8. Обстрел через прошлое. Это модификация предшествующего приема: мишень отыскивается не за границей, а в «проклятом прошлом». Недостатки прошлого бичевались зачастую со столь явным наслаждением, самозабвенно и сладострастно, что всякому становилось ясно: это прошлое не закончилось. У него есть живые и властные представители в современной советской действительности. Именно потому с таким ожесточением тянется у нас спор о грубейших пороках (или, наоборот, достоинствах) методики дореволюционного украинского археолога-дилетанта В.В. Хвойки, которому посчастливилось открыть важнейшие культуры, но который своими раскопками губил памятники, Спор вокруг имени Хвойки ведется прежде всего потому, что вульгарный автохтонизм его (стремление все вывести непременно из местных корней) стал влиятельной традицией в советской археологии. Да он и сейчас не умер.

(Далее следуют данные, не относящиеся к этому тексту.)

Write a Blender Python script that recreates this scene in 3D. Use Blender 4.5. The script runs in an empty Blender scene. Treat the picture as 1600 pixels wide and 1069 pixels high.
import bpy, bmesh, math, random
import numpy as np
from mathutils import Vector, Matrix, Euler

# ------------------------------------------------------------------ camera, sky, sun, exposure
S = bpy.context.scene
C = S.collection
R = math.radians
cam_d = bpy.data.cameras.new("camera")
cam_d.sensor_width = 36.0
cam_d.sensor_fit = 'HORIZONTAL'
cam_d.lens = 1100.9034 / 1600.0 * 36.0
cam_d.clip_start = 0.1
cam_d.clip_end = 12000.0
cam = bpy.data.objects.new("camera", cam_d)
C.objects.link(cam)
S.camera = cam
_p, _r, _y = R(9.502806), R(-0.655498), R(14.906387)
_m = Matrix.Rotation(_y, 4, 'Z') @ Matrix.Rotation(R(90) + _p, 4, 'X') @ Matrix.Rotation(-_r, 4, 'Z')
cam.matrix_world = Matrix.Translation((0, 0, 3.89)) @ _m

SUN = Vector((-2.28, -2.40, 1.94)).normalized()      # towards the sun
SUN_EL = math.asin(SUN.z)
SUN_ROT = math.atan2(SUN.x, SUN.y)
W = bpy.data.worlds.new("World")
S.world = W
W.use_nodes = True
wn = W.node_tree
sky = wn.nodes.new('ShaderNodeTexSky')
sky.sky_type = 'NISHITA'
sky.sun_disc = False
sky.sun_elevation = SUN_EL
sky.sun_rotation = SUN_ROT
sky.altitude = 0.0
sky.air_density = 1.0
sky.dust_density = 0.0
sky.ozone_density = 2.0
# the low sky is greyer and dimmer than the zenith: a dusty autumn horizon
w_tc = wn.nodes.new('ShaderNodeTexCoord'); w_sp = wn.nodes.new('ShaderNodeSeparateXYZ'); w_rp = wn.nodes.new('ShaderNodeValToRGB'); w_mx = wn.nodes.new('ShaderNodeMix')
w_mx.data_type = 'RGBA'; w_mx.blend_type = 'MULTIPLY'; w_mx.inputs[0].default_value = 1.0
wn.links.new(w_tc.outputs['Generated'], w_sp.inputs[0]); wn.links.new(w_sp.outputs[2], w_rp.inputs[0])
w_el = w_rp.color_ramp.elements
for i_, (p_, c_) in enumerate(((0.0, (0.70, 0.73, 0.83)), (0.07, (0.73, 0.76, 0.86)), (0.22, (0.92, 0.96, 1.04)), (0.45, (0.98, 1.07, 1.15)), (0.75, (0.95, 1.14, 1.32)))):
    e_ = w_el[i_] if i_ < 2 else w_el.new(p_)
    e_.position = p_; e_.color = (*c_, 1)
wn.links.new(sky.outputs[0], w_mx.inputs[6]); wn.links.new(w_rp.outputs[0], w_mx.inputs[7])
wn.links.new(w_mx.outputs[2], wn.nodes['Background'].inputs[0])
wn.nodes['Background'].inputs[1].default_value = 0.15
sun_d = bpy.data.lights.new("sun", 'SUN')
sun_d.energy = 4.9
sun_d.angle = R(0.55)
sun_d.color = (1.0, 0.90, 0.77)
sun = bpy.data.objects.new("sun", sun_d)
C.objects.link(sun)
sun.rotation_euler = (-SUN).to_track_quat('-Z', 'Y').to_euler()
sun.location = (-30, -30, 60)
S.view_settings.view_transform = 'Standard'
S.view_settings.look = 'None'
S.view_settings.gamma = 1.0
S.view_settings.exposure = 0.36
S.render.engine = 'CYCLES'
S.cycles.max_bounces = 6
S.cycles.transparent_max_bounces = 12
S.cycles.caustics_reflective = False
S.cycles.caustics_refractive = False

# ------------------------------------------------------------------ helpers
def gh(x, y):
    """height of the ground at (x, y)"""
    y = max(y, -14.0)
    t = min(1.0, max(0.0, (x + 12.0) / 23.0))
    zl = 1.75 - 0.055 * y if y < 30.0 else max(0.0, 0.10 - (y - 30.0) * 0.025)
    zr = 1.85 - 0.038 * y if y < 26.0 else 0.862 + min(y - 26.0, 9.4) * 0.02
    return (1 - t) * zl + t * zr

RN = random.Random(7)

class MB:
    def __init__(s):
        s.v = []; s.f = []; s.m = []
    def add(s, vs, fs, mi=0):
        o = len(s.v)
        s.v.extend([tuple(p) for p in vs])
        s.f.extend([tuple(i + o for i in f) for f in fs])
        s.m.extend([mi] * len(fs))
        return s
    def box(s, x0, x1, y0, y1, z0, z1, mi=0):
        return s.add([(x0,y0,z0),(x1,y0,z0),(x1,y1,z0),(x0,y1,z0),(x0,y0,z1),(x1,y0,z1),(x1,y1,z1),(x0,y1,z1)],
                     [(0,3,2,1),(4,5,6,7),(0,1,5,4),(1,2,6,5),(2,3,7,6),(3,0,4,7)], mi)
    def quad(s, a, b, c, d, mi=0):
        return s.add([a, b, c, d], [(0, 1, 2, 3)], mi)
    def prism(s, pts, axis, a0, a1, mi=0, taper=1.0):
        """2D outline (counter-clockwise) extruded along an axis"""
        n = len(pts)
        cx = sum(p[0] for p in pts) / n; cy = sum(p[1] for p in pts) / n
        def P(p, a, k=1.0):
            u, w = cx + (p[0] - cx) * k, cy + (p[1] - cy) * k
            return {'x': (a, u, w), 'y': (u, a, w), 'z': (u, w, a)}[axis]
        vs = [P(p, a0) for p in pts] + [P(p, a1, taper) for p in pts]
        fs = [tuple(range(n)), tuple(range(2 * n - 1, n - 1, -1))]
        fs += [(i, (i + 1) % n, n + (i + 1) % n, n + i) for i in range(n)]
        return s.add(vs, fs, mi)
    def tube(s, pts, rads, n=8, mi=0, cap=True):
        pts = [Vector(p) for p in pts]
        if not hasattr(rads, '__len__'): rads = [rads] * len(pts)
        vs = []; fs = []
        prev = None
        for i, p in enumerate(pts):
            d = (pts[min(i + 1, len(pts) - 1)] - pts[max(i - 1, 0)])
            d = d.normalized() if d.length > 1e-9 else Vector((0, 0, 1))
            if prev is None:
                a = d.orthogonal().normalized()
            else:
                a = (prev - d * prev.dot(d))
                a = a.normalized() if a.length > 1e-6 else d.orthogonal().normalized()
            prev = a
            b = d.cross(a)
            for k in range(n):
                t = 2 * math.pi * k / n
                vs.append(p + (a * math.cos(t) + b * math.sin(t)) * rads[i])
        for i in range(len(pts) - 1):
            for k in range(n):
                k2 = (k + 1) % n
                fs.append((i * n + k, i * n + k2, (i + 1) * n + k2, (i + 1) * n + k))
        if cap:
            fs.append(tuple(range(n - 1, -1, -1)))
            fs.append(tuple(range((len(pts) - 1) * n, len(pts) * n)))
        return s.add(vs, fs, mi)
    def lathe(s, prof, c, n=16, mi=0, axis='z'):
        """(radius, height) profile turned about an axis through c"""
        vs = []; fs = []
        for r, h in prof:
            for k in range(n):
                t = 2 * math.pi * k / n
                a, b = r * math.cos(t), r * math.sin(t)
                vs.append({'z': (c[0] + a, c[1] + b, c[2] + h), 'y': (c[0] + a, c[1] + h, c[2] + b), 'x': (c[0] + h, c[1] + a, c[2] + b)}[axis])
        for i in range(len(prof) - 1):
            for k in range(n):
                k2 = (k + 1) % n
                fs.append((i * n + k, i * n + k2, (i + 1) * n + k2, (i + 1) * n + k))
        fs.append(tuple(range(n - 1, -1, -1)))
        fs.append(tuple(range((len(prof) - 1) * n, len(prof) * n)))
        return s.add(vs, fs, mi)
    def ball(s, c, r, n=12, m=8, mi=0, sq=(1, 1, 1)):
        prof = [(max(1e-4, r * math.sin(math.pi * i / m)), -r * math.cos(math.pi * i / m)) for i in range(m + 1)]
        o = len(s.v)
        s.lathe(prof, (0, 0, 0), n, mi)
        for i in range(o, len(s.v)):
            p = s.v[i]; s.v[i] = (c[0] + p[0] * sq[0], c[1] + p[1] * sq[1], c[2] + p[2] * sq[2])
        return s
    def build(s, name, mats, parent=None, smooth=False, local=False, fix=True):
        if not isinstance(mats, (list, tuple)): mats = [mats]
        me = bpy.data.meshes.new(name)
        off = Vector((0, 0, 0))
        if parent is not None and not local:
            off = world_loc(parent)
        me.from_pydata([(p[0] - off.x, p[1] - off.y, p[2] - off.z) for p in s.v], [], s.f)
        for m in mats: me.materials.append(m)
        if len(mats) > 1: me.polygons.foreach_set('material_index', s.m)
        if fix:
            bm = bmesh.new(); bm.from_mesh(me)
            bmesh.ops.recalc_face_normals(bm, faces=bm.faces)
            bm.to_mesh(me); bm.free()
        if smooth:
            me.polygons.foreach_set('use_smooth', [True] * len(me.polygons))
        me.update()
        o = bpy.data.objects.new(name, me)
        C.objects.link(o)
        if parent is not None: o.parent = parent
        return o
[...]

9. Обходной маневр. Очень часто те взгляды, концепции, гипотезы, которые никак не удавалось обнародовать в своем научном учреждении или в своей отрасли науки, спокойно проходили в соседнем учреждении или в смежной отрасли науки. То, что в провинции считалось страшным покушением на основы, в столице принималось как вполне допустимая вольность (легкая фронда, оригинальничанье, свежесть идей). Столичные идеологи – обычно либеральнее. Наоборот, в столице быстрее и точнее распознавали действительную опасность для господствующей идеологии в том, что провинциальные блюстители чистоты легко могли прошляпить. Обвиненный в идеологической ереси автор, обратившись с докладом или рукописью в соседнее учреждение, мог найти там поддержку – оттого ли, что там меньше опасались пострадать из-за него (чужой ведь), или оттого, что там могли оказаться соперники его гонителей – эти, конечно, обрадуются возможности подложить им свинью.